O Ensino Médio é um buraco negro no país todo. Como evitar a evasão desse aluno?
Mais de 90% dos nossos jovens querem fazer curso superior, de acordo com pesquisas que fizemos. Isso quebra alguns mitos. Eles querem fazer faculdade. Não fazem porque não conseguem. A participação no Enem (Exame Nacional do Ensino Médio) é baixa entre os nossos jovens porque eles não têm a expectativa de chegar à universidade. Eles desejam que o Ensino Médio abra portas para o mercado. Se é isso o que ele quer, por que não fazer?

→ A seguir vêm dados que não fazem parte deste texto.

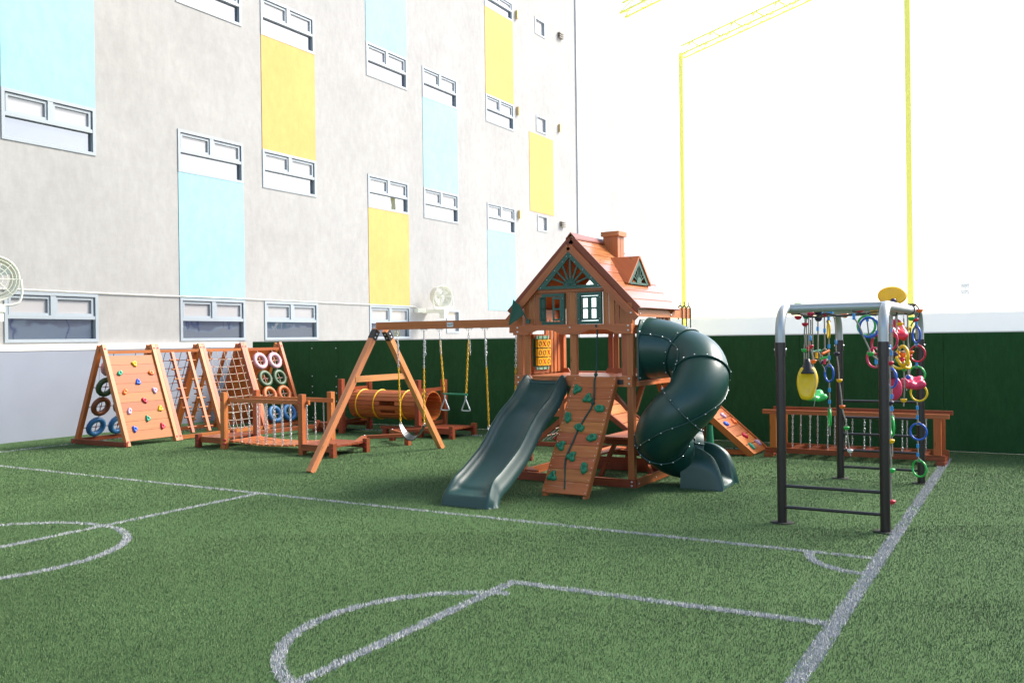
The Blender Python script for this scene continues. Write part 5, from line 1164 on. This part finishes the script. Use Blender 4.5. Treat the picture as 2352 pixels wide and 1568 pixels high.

A nossa meta é que 100% das escolas de Ensino Médio tenham ensino técnico em 11 anos.
Melhorias em duas escolas precárias após reportagem
Duas dos 400 escolas estaduais com graves problemas de infraestrutura foram destaque em O DIA em dezembro. O Colégio Irmã Dulce, em Cosmos, era imundo, com as paredes manchadas de cocô de pombo. Lá, mariola era servida como refeição. A merenda era precária também no Colégio Vilma Atanázio, em Campo Grande, onde alunos passavam mal de calor e se revezavam nas salas pequenas, sem janelas e com goteiras em dias de chuva.
Cinco dias após a reportagem, 20 funcionários da Secretaria de Educação fizeram faxina na Irmã Dulce. A promessa é de reforma total para o início do ano letivo de 2013, com novos refeitório e cozinha.
O calorão que os estudantes eram obrigados a suportar no Vilma Atanázio deu lugar a salas refrigeradas. A inauguração da reforma da escola foi dia 28 do mês passado. O pão com guaraná servido de merenda foi substituído por feijão com arroz, carne e salada após obra na cozinha, equipada para preparar três refeições por dia. A unidade ganhou também uma sala multimídia.